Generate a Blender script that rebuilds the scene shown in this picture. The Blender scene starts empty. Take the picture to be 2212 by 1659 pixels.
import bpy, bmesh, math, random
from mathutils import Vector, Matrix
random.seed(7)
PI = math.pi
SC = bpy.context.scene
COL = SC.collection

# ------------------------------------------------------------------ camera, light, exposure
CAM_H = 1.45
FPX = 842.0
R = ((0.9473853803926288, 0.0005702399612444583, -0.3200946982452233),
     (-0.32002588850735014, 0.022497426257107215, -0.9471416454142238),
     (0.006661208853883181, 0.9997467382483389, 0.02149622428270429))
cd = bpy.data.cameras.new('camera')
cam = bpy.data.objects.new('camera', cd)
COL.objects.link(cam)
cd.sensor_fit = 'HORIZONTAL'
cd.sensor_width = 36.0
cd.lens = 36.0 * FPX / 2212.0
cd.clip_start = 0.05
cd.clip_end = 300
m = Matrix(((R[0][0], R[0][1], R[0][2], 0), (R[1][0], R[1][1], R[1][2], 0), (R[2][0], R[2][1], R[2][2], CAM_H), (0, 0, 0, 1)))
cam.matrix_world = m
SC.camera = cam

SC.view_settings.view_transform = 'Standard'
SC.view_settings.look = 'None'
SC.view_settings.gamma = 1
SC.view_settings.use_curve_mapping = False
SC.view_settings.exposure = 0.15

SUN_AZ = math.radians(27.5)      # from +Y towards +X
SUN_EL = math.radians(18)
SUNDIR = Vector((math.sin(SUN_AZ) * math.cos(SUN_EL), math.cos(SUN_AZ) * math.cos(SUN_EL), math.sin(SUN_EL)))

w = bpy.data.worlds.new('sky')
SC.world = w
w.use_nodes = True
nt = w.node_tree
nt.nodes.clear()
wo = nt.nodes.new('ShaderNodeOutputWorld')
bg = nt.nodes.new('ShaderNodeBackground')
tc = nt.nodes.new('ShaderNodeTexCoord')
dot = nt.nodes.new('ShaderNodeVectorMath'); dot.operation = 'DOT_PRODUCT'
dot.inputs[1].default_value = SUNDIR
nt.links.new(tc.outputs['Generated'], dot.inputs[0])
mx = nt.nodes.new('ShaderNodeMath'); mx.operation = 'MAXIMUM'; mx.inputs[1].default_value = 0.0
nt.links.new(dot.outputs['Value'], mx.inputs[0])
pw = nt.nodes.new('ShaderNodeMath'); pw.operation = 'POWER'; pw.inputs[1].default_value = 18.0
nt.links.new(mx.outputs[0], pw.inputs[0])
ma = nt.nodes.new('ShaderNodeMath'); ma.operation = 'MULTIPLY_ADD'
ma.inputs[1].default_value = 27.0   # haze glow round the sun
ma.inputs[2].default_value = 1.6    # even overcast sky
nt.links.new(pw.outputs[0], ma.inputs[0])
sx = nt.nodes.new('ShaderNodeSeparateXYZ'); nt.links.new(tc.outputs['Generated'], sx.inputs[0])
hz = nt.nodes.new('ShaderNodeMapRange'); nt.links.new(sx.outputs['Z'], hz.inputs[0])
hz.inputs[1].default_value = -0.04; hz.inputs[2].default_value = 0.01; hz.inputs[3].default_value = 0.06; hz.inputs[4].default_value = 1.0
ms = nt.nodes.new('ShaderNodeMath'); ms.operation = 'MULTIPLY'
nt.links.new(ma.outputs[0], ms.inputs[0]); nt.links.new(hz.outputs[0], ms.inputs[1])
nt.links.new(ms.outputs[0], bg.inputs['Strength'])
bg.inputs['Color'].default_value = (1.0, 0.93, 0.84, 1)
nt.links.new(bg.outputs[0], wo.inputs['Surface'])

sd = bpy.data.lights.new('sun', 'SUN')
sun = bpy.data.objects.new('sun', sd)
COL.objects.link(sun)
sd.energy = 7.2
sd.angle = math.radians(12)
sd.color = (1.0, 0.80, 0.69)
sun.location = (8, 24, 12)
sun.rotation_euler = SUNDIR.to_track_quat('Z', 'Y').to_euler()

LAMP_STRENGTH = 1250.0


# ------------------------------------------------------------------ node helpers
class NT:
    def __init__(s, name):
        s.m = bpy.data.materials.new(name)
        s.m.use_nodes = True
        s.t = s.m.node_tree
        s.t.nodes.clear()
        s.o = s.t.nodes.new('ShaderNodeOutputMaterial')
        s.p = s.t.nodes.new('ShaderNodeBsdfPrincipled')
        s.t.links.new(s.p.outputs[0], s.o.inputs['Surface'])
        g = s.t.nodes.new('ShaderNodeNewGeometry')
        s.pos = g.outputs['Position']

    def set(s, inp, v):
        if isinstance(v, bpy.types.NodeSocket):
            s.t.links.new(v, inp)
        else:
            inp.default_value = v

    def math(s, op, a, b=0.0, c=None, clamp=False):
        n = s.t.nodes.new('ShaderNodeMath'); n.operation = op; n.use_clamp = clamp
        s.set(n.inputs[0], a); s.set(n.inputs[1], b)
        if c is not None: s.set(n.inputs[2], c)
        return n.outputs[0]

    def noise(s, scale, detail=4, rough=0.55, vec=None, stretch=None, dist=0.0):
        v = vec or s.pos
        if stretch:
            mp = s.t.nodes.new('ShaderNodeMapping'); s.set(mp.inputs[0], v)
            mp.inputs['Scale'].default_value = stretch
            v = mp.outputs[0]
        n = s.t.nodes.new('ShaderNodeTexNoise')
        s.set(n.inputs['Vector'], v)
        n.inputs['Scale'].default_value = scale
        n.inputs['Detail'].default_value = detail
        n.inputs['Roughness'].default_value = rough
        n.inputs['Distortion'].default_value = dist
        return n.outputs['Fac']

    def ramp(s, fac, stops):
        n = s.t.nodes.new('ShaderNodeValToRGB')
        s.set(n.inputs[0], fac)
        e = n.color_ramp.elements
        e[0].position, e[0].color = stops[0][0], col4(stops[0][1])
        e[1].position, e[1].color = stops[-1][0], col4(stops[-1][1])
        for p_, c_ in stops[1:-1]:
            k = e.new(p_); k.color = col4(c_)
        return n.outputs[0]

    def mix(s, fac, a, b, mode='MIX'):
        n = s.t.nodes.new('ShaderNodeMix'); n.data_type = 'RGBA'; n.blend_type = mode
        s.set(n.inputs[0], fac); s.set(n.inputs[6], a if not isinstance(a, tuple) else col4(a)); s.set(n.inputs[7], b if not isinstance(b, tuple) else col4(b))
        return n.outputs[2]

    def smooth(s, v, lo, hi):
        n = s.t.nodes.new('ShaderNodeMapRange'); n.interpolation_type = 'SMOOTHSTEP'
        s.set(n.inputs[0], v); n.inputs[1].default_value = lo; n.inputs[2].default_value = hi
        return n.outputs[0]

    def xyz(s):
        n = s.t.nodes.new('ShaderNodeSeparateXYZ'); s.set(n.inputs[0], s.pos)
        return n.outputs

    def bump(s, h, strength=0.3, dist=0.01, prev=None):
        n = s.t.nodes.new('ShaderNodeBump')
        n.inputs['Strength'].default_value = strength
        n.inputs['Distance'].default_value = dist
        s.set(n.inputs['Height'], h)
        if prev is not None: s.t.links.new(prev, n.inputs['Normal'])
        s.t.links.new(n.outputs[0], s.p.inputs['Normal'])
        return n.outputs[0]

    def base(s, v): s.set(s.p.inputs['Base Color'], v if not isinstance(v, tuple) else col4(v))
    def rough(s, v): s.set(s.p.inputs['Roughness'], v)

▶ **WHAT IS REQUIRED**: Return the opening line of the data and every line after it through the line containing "SUNDIR = Vector((math.sin(SUN_AZ)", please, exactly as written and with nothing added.

▶ **COMPLETED EXERCISE**:
Generate a Blender script that rebuilds the scene shown in this picture. The Blender scene starts empty. Take the picture to be 2212 by 1659 pixels.
import bpy, bmesh, math, random
from mathutils import Vector, Matrix
random.seed(7)
PI = math.pi
SC = bpy.context.scene
COL = SC.collection

# ------------------------------------------------------------------ camera, light, exposure
CAM_H = 1.45
FPX = 842.0
R = ((0.9473853803926288, 0.0005702399612444583, -0.3200946982452233),
     (-0.32002588850735014, 0.022497426257107215, -0.9471416454142238),
     (0.006661208853883181, 0.9997467382483389, 0.02149622428270429))
cd = bpy.data.cameras.new('camera')
cam = bpy.data.objects.new('camera', cd)
COL.objects.link(cam)
cd.sensor_fit = 'HORIZONTAL'
cd.sensor_width = 36.0
cd.lens = 36.0 * FPX / 2212.0
cd.clip_start = 0.05
cd.clip_end = 300
m = Matrix(((R[0][0], R[0][1], R[0][2], 0), (R[1][0], R[1][1], R[1][2], 0), (R[2][0], R[2][1], R[2][2], CAM_H), (0, 0, 0, 1)))
cam.matrix_world = m
SC.camera = cam

SC.view_settings.view_transform = 'Standard'
SC.view_settings.look = 'None'
SC.view_settings.gamma = 1
SC.view_settings.use_curve_mapping = False
SC.view_settings.exposure = 0.15

SUN_AZ = math.radians(27.5)      # from +Y towards +X
SUN_EL = math.radians(18)
SUNDIR = Vector((math.sin(SUN_AZ) * math.cos(SUN_EL), math.cos(SUN_AZ) * math.cos(SUN_EL), math.sin(SUN_EL)))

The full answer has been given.